GIVEN TASK: Below are some records: retype them all exactly, but not the pictures.

──────

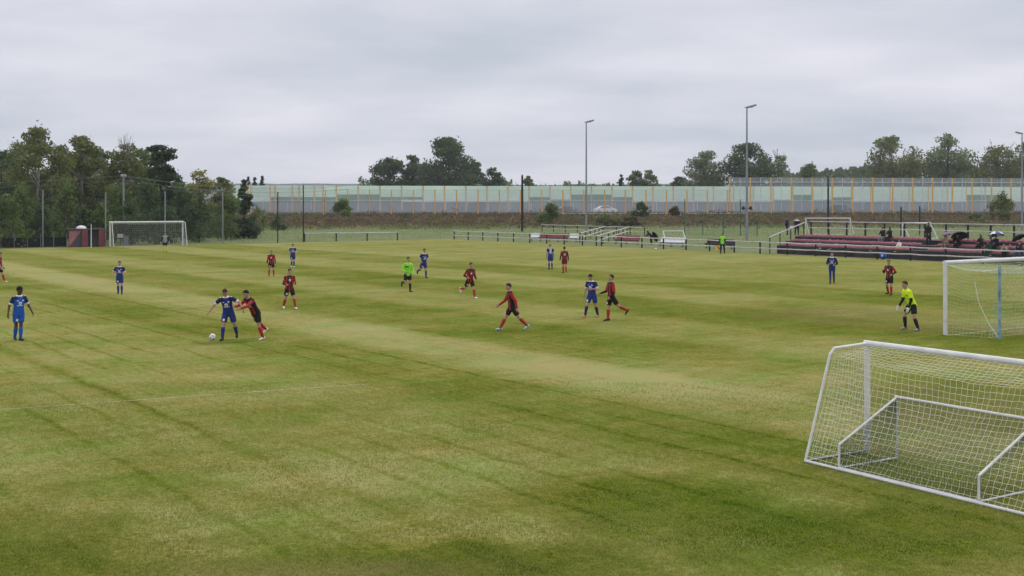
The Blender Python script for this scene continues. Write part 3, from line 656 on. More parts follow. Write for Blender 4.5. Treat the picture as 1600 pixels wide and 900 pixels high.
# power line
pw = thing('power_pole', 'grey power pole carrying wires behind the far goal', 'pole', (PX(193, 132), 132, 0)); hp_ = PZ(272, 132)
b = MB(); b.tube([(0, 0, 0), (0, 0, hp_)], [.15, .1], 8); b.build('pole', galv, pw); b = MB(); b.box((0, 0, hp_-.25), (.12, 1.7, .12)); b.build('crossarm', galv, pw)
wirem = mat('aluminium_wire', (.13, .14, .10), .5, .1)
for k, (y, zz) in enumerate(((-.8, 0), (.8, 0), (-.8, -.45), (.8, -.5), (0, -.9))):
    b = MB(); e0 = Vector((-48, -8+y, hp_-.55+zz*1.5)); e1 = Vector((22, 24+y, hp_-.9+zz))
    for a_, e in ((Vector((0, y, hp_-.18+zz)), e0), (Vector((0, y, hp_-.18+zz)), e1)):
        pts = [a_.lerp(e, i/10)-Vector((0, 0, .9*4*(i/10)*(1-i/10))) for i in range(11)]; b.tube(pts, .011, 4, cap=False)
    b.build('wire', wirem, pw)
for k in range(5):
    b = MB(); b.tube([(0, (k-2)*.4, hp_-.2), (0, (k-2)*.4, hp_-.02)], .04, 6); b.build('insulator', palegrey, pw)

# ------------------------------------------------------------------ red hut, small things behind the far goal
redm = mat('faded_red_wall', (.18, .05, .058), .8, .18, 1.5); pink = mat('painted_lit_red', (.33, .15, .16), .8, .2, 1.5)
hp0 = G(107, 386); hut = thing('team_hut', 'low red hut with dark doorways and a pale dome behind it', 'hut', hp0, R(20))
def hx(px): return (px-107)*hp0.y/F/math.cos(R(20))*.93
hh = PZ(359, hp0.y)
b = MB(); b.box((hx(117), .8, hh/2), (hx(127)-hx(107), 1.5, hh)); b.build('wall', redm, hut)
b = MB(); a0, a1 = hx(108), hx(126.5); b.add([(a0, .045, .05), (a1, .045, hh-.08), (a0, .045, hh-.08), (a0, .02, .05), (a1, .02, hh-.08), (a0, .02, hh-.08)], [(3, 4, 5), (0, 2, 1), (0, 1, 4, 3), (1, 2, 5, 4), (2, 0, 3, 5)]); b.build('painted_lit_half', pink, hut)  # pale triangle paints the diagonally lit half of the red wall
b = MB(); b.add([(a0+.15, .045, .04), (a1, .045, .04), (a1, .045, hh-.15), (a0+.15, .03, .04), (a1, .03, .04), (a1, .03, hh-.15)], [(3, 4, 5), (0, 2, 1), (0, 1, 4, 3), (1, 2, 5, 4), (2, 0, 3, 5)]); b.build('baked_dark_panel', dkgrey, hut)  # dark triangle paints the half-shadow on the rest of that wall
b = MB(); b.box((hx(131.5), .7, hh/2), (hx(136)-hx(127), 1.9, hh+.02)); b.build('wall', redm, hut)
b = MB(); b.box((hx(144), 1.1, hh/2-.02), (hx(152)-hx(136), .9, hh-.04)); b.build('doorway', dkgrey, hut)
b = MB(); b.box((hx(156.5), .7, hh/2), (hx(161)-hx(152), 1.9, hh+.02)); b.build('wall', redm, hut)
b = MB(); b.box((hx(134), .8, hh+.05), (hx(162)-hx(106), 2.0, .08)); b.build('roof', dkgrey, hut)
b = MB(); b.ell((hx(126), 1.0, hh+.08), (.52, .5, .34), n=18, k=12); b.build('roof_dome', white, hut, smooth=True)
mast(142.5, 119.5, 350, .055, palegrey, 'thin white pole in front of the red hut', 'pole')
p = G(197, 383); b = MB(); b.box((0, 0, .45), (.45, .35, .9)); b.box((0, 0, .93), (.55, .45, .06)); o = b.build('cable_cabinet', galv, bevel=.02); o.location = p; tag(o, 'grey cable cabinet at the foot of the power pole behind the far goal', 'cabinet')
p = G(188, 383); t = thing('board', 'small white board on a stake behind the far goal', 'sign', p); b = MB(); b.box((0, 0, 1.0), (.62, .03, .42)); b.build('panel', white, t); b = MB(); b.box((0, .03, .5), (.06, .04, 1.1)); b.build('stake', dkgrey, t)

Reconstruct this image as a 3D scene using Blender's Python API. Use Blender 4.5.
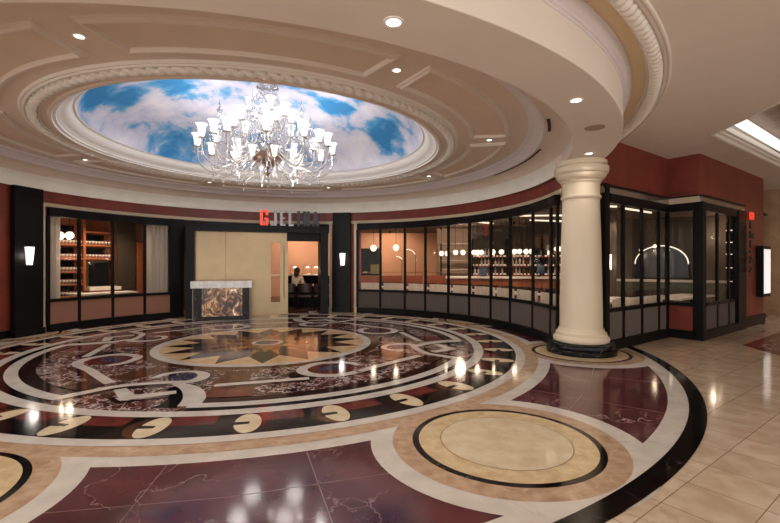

──────

WRITTEN RESPONSE:
The Blender Python script for this scene continues. Write part 3, from line 656 on. More parts follow. Write for Blender 4.5. Treat the picture as 1600 pixels wide and 900 pixels high.
# power line
pw = thing('power_pole', 'grey power pole carrying wires behind the far goal', 'pole', (PX(193, 132), 132, 0)); hp_ = PZ(272, 132)
b = MB(); b.tube([(0, 0, 0), (0, 0, hp_)], [.15, .1], 8); b.build('pole', galv, pw); b = MB(); b.box((0, 0, hp_-.25), (.12, 1.7, .12)); b.build('crossarm', galv, pw)
wirem = mat('aluminium_wire', (.13, .14, .10), .5, .1)
for k, (y, zz) in enumerate(((-.8, 0), (.8, 0), (-.8, -.45), (.8, -.5), (0, -.9))):
    b = MB(); e0 = Vector((-48, -8+y, hp_-.55+zz*1.5)); e1 = Vector((22, 24+y, hp_-.9+zz))
    for a_, e in ((Vector((0, y, hp_-.18+zz)), e0), (Vector((0, y, hp_-.18+zz)), e1)):
        pts = [a_.lerp(e, i/10)-Vector((0, 0, .9*4*(i/10)*(1-i/10))) for i in range(11)]; b.tube(pts, .011, 4, cap=False)
    b.build('wire', wirem, pw)
for k in range(5):
    b = MB(); b.tube([(0, (k-2)*.4, hp_-.2), (0, (k-2)*.4, hp_-.02)], .04, 6); b.build('insulator', palegrey, pw)

# ------------------------------------------------------------------ red hut, small things behind the far goal
redm = mat('faded_red_wall', (.18, .05, .058), .8, .18, 1.5); pink = mat('painted_lit_red', (.33, .15, .16), .8, .2, 1.5)
hp0 = G(107, 386); hut = thing('team_hut', 'low red hut with dark doorways and a pale dome behind it', 'hut', hp0, R(20))
def hx(px): return (px-107)*hp0.y/F/math.cos(R(20))*.93
hh = PZ(359, hp0.y)
b = MB(); b.box((hx(117), .8, hh/2), (hx(127)-hx(107), 1.5, hh)); b.build('wall', redm, hut)
b = MB(); a0, a1 = hx(108), hx(126.5); b.add([(a0, .045, .05), (a1, .045, hh-.08), (a0, .045, hh-.08), (a0, .02, .05), (a1, .02, hh-.08), (a0, .02, hh-.08)], [(3, 4, 5), (0, 2, 1), (0, 1, 4, 3), (1, 2, 5, 4), (2, 0, 3, 5)]); b.build('painted_lit_half', pink, hut)  # pale triangle paints the diagonally lit half of the red wall
b = MB(); b.add([(a0+.15, .045, .04), (a1, .045, .04), (a1, .045, hh-.15), (a0+.15, .03, .04), (a1, .03, .04), (a1, .03, hh-.15)], [(3, 4, 5), (0, 2, 1), (0, 1, 4, 3), (1, 2, 5, 4), (2, 0, 3, 5)]); b.build('baked_dark_panel', dkgrey, hut)  # dark triangle paints the half-shadow on the rest of that wall
b = MB(); b.box((hx(131.5), .7, hh/2), (hx(136)-hx(127), 1.9, hh+.02)); b.build('wall', redm, hut)
b = MB(); b.box((hx(144), 1.1, hh/2-.02), (hx(152)-hx(136), .9, hh-.04)); b.build('doorway', dkgrey, hut)
b = MB(); b.box((hx(156.5), .7, hh/2), (hx(161)-hx(152), 1.9, hh+.02)); b.build('wall', redm, hut)
b = MB(); b.box((hx(134), .8, hh+.05), (hx(162)-hx(106), 2.0, .08)); b.build('roof', dkgrey, hut)
b = MB(); b.ell((hx(126), 1.0, hh+.08), (.52, .5, .34), n=18, k=12); b.build('roof_dome', white, hut, smooth=True)
mast(142.5, 119.5, 350, .055, palegrey, 'thin white pole in front of the red hut', 'pole')
p = G(197, 383); b = MB(); b.box((0, 0, .45), (.45, .35, .9)); b.box((0, 0, .93), (.55, .45, .06)); o = b.build('cable_cabinet', galv, bevel=.02); o.location = p; tag(o, 'grey cable cabinet at the foot of the power pole behind the far goal', 'cabinet')
p = G(188, 383); t = thing('board', 'small white board on a stake behind the far goal', 'sign', p); b = MB(); b.box((0, 0, 1.0), (.62, .03, .42)); b.build('panel', white, t); b = MB(); b.box((0, .03, .5), (.06, .04, 1.1)); b.build('stake', dkgrey, t)

Reconstruct this image as a 3D scene using Blender's Python API. Use Blender 4.5.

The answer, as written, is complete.